The age of Enlightenment opened up an era of emancipation on many levels in the nations where it was cultivated. It was also, from the very beginning, a period of nightmare. It coincided with the high tide of French, British, Dutch, Spanish and Portuguese empire and colonialism. Emancipation here was oppression there. The cruelty, exploitation and the refusal to see the Other as human was the exact flipside of what the Enlightenment stood for on this side of the world. Apparently, the one could not exist without the other. The wealth to live and think in freedom could not exist without denying that same freedom to others. The execution of brutal power and domination elsewhere created the space and the facilities for the emancipation that so many people here desired.

 

So, while I am not in the position to comment on the roots of the Nazi horrors, I do appreciate that we live in a time where the benefits of Enlightenment are not just sanctified, but also placed in the context of a culture where they were graciously extended to some and violently refused to others.

 

What could be the role of culture for a better Europe?    

 

Fortunately, I have not become a Minister of Culture, which would have forced me to reply in high-minded, confident and empty phrases to such desperate questions.
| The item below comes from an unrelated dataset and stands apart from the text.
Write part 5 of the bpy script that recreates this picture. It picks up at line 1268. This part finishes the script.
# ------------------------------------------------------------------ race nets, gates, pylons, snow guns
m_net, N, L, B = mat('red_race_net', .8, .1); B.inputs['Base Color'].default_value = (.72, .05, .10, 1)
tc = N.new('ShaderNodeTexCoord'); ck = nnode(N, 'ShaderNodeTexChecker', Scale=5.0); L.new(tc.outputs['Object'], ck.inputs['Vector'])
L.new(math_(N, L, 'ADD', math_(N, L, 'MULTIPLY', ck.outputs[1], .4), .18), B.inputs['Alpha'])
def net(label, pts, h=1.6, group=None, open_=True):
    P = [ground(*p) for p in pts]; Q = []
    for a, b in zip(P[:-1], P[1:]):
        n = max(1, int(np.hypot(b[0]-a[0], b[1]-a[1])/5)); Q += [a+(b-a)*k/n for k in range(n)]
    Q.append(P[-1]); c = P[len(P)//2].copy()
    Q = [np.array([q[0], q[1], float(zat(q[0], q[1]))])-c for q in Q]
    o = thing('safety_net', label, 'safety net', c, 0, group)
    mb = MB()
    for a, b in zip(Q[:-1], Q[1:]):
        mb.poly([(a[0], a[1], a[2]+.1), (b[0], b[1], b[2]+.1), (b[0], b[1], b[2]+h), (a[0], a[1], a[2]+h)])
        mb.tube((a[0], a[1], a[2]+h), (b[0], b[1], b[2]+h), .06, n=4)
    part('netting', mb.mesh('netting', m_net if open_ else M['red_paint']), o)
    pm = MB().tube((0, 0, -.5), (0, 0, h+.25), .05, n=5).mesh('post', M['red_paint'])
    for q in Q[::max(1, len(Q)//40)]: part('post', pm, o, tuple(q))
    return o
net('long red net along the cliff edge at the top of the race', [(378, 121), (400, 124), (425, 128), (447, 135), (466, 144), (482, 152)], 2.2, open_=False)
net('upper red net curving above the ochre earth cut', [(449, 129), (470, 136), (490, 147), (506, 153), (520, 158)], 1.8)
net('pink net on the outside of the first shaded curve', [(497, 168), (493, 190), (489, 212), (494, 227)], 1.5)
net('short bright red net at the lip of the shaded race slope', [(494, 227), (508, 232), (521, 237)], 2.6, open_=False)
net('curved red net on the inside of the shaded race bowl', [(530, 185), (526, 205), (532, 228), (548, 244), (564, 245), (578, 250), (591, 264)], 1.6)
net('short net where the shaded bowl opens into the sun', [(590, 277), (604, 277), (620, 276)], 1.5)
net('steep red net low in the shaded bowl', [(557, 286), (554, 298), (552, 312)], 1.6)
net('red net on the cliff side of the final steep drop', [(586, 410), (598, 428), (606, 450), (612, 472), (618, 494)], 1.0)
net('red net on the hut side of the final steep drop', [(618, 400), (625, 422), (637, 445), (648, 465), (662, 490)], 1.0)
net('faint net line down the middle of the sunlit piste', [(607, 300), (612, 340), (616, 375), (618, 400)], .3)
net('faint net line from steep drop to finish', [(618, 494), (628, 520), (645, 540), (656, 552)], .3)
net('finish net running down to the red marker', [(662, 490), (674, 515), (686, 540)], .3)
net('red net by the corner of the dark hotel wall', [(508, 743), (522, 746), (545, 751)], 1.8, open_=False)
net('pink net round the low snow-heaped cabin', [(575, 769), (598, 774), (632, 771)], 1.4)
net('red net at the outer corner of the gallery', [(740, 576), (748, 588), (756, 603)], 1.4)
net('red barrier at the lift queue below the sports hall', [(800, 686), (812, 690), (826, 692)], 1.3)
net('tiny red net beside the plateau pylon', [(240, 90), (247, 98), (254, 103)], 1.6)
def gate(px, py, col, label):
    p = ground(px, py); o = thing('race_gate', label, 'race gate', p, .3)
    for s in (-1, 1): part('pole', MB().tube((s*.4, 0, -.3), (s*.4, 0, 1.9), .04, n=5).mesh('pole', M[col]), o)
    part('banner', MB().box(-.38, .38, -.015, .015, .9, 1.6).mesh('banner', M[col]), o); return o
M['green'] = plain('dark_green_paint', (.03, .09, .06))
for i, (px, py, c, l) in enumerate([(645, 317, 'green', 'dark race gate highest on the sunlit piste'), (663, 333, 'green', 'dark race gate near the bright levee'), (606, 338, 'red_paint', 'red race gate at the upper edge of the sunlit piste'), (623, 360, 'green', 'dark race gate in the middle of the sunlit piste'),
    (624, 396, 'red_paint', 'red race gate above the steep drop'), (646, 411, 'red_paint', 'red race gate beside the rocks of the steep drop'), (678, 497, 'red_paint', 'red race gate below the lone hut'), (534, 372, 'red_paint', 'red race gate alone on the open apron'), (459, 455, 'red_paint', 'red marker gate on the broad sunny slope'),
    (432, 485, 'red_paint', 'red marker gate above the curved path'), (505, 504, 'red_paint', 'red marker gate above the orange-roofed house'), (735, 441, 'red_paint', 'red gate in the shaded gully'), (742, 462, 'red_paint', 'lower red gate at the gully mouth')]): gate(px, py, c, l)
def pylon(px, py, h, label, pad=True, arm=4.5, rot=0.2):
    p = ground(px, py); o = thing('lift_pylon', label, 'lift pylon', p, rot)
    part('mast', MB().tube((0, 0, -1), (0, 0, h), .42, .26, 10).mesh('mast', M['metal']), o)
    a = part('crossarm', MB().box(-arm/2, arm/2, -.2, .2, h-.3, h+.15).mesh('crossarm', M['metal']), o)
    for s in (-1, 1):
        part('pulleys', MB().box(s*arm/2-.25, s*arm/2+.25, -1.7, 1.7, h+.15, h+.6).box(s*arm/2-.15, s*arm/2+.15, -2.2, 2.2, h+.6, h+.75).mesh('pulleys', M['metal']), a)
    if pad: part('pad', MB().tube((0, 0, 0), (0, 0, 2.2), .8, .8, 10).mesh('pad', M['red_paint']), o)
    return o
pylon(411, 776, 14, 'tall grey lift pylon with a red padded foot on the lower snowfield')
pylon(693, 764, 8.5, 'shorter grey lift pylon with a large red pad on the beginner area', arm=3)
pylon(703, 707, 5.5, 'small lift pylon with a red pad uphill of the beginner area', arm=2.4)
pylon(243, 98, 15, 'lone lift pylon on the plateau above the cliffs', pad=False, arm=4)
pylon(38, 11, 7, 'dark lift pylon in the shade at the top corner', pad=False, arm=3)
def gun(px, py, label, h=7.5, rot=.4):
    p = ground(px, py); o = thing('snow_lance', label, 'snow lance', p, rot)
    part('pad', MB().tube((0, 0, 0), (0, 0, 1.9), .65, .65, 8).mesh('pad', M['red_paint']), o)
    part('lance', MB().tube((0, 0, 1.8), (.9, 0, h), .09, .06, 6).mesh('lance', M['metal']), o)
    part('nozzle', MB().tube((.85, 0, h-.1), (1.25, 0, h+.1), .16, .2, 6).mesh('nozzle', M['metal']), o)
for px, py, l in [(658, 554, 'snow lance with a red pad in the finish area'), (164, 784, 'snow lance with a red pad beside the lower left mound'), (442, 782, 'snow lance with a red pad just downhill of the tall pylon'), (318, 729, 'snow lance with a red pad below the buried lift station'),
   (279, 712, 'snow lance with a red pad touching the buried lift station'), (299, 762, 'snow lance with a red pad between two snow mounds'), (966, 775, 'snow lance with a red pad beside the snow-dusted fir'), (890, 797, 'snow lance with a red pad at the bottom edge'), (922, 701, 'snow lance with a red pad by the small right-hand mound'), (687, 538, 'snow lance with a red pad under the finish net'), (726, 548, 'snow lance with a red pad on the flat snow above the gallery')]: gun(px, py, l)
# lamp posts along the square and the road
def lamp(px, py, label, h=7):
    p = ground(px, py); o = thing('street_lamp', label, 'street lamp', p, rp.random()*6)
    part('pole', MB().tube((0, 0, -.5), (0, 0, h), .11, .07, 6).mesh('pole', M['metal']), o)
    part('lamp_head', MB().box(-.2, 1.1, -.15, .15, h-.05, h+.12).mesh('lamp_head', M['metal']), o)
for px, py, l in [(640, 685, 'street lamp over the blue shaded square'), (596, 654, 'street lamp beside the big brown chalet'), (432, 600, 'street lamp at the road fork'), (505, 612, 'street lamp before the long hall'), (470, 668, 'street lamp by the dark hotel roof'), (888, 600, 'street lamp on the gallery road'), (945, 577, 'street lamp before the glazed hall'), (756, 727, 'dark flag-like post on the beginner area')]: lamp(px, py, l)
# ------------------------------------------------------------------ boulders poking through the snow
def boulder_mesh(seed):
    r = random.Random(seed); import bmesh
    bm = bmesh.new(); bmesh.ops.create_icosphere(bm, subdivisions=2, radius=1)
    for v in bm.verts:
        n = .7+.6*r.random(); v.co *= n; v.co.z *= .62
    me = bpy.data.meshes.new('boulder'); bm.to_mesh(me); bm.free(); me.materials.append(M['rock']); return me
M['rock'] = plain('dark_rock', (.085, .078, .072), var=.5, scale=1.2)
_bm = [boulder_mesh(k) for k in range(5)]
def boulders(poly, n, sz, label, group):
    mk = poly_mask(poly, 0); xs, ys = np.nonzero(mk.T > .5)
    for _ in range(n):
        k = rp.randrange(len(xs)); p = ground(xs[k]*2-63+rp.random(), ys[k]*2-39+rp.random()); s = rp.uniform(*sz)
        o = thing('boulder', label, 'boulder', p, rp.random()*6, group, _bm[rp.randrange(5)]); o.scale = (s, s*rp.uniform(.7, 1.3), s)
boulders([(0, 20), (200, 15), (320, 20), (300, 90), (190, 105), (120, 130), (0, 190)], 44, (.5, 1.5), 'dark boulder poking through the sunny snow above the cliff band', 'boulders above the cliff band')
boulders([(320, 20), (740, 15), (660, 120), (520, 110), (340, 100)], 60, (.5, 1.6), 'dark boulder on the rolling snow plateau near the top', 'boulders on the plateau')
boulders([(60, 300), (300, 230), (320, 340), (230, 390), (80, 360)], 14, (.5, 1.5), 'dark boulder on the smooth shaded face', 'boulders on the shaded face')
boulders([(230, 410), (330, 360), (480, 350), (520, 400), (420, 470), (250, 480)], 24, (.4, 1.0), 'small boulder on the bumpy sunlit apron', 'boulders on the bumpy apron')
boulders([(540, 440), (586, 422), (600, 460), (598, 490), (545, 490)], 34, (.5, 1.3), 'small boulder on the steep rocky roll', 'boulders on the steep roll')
Desperate, because they will always be asked by the right people, the people who hold deep and sincere beliefs about the liberating power of art and beauty, the people who look around in despair and cannot understand why those in power still haven’t learned that the solution to all our problems lies not in destruction but in creation. People like you and me.

 

Instead, I am just a writer and journalist who travels across this continent and sees how the changes towards a better, more just and more open society are being created, sometimes by force, sometimes by accident, by artists and activists who recognize that beauty cannot exist where rights are not accessible to all. For all too long, maybe, this continent has nourished a culture that reserved its icons of beauty for the few, that somehow equated art with power and money. Today, and better late than never, we might be witnessing a cacophonic, uprooted, multi-layered, defiant and rebellious climate of arts and culture where everyone can find, however temporary, a place to belong.